**Task to carry out**:
Restate the opening lines of the material below word for word, stopping after the line that contains "def gd(u, v, z=0.0): d".

**Recorded information**:
-- begin --
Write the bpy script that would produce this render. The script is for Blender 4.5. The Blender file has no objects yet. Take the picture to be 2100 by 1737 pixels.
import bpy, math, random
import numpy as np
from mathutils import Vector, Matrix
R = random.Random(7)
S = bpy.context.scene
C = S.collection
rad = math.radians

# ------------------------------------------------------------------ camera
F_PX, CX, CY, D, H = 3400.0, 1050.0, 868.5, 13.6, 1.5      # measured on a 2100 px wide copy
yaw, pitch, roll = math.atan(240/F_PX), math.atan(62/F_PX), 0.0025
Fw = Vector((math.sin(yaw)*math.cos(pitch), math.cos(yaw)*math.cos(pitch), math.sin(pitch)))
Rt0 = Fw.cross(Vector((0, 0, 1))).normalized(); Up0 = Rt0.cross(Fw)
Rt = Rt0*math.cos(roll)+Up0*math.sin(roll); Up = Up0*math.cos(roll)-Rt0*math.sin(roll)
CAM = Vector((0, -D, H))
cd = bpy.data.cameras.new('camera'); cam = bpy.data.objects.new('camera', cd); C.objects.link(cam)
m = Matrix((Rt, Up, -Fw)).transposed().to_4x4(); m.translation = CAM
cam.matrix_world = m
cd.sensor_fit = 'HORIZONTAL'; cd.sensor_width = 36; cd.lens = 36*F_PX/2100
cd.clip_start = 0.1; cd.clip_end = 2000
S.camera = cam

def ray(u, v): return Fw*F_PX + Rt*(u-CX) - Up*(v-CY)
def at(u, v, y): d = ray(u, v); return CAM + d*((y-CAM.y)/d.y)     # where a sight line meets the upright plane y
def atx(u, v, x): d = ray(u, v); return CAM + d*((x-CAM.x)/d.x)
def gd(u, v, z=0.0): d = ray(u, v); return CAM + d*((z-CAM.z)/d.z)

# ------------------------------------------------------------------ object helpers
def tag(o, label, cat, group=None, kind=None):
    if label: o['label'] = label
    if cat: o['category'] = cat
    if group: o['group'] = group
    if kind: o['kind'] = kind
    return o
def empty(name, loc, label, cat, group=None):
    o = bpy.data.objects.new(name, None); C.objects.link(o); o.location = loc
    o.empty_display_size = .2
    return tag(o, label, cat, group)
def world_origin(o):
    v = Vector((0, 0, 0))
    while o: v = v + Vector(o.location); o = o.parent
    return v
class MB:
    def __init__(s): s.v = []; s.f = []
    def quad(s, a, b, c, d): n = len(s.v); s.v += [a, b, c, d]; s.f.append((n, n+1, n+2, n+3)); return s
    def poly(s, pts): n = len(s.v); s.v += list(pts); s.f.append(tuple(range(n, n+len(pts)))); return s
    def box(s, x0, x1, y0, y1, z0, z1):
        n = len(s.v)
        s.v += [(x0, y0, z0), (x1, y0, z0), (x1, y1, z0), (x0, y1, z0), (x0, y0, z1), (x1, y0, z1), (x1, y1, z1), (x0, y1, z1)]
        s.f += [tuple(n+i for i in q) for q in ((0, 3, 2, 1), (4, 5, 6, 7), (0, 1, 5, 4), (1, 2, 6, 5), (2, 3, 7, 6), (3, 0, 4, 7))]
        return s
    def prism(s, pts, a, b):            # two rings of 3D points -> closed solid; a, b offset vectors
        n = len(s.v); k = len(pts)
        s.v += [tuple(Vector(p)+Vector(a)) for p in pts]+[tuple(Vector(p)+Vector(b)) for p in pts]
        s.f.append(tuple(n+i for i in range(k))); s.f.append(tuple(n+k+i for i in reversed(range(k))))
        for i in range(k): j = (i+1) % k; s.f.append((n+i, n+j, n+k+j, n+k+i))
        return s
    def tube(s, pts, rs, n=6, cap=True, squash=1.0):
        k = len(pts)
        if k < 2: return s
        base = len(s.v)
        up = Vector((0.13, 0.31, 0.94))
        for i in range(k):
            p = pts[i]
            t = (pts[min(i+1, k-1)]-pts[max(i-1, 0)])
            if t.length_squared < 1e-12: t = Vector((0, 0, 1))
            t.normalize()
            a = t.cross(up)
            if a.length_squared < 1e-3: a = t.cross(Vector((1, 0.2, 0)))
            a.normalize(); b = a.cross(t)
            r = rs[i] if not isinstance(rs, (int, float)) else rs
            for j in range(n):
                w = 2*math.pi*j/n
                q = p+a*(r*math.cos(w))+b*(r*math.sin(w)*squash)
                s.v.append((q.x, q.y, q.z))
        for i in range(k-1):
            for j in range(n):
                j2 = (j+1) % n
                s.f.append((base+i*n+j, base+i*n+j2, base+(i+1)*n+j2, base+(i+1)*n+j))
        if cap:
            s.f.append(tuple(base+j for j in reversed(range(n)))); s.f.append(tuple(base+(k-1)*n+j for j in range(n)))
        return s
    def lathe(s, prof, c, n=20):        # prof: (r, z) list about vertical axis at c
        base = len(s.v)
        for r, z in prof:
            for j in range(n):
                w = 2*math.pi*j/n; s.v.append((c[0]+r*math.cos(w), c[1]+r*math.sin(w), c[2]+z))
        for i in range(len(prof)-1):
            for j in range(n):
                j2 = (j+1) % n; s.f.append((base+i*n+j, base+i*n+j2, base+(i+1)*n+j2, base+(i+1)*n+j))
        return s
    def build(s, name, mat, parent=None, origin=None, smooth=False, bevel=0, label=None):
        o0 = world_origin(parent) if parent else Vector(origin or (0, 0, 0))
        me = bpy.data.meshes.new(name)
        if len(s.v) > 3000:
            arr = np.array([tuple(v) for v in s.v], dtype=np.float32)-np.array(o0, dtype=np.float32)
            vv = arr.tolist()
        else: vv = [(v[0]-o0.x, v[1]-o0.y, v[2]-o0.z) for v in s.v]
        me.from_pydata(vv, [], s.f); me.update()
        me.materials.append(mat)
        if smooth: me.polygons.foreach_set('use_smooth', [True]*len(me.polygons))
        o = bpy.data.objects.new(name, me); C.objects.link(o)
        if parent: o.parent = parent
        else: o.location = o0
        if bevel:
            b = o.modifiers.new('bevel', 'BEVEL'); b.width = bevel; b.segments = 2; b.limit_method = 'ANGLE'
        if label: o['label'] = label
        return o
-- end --
**Response for this exercise**:
Write the bpy script that would produce this render. The script is for Blender 4.5. The Blender file has no objects yet. Take the picture to be 2100 by 1737 pixels.
import bpy, math, random
import numpy as np
from mathutils import Vector, Matrix
R = random.Random(7)
S = bpy.context.scene
C = S.collection
rad = math.radians

# ------------------------------------------------------------------ camera
F_PX, CX, CY, D, H = 3400.0, 1050.0, 868.5, 13.6, 1.5      # measured on a 2100 px wide copy
yaw, pitch, roll = math.atan(240/F_PX), math.atan(62/F_PX), 0.0025
Fw = Vector((math.sin(yaw)*math.cos(pitch), math.cos(yaw)*math.cos(pitch), math.sin(pitch)))
Rt0 = Fw.cross(Vector((0, 0, 1))).normalized(); Up0 = Rt0.cross(Fw)
Rt = Rt0*math.cos(roll)+Up0*math.sin(roll); Up = Up0*math.cos(roll)-Rt0*math.sin(roll)
CAM = Vector((0, -D, H))
cd = bpy.data.cameras.new('camera'); cam = bpy.data.objects.new('camera', cd); C.objects.link(cam)
m = Matrix((Rt, Up, -Fw)).transposed().to_4x4(); m.translation = CAM
cam.matrix_world = m
cd.sensor_fit = 'HORIZONTAL'; cd.sensor_width = 36; cd.lens = 36*F_PX/2100
cd.clip_start = 0.1; cd.clip_end = 2000
S.camera = cam

def ray(u, v): return Fw*F_PX + Rt*(u-CX) - Up*(v-CY)
def at(u, v, y): d = ray(u, v); return CAM + d*((y-CAM.y)/d.y)     # where a sight line meets the upright plane y
def atx(u, v, x): d = ray(u, v); return CAM + d*((x-CAM.x)/d.x)
def gd(u, v, z=0.0): d = ray(u, v); return CAM + d*((z-CAM.z)/d.z)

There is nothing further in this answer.